As a part of teaching Modern Theater in the Fall of 2023, I chose to cover Sondheim and Wheeler’s musical of Sweeney Todd. Above are links to my slides to both lecture days, where I cover historical relevance in relation to genre and Sondheim’s career trajectory, characters and casting choices, differences in music, and more. In doing so, I strive to make Sweeney accessible to everyone, from seasoned theater majors to STEM students covering their first musical, and provide a means for outlining how this show is adapted today.
In Fall 2023, I was asked to design a syllabus for and teach a sixty person class of juniors and seniors on Modern Theater at the University of California, Santa Barbara. I comprised a series of American plays and musicals from 1953 to 2003 that I felt were both inclusive and could provide a basis for class conversations that would resonate with some of the issues that we’re still dealing with today.

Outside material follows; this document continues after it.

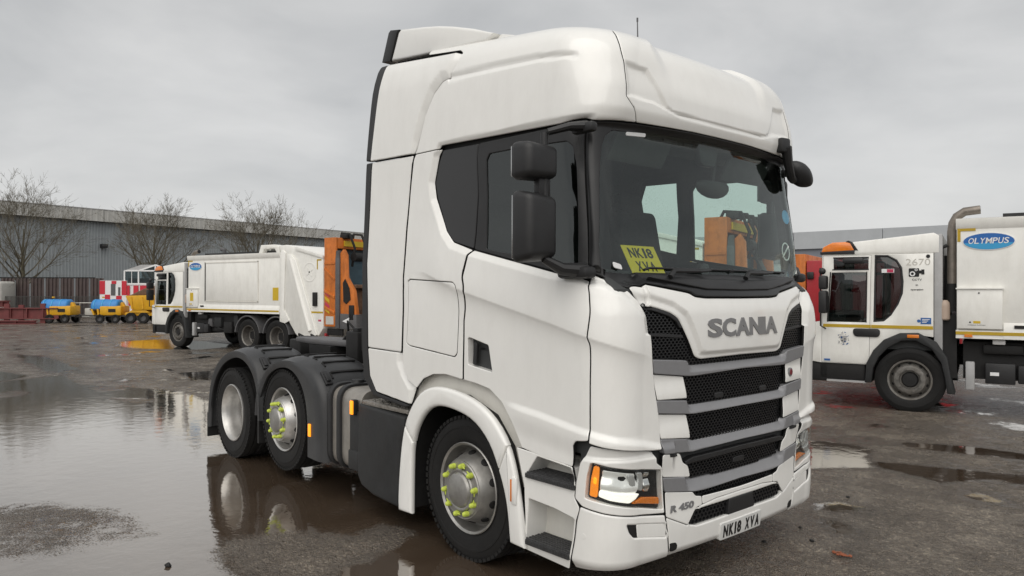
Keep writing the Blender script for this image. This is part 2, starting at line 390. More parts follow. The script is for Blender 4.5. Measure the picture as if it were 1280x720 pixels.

I designed this lesson to be incorporated into a flip lecture-style class for an undergraduate course on pre-1700 drama. Ideally in this structure, students would be able to watch this video before coming into the class where we would begin to read the play together. I find pre-reading activities can help students feel more comfortable covering a Shakespearean work because it shows them that these plays are not as different from contemporary works as they may think.
This is a lesson I traditionally gave at the beginning of the year to my ninth graders to review the essential elements of a paragraph. I utilize the Jane Schaffer method of paragraph writing, but created the examples and the slides myself based on the informal/ formal feedback I received from students each year. This particular lesson uses an ‘I do, we do, you do’ style of teaching. I’ve removed the agenda, learning objective, state standard, and warm-up from the slides because they would normally be on the whiteboard. Also, students would generally take fill-in-the-blank notes throughout this presentation, which is also where they would place their paragraphs.
This is my ninth-grade syllabus from my time at CHAMPS Charter High School of the Arts. Aside from some of the school policies such as those on discipline, I have carefully crafted this syllabus over three years to make my space a comfortable learning environment for the thirty students I had each period (over a hundred each year). My syllabus was my guide for both myself and my students throughout the year and I tried to make my course as inclusive and organized as possible.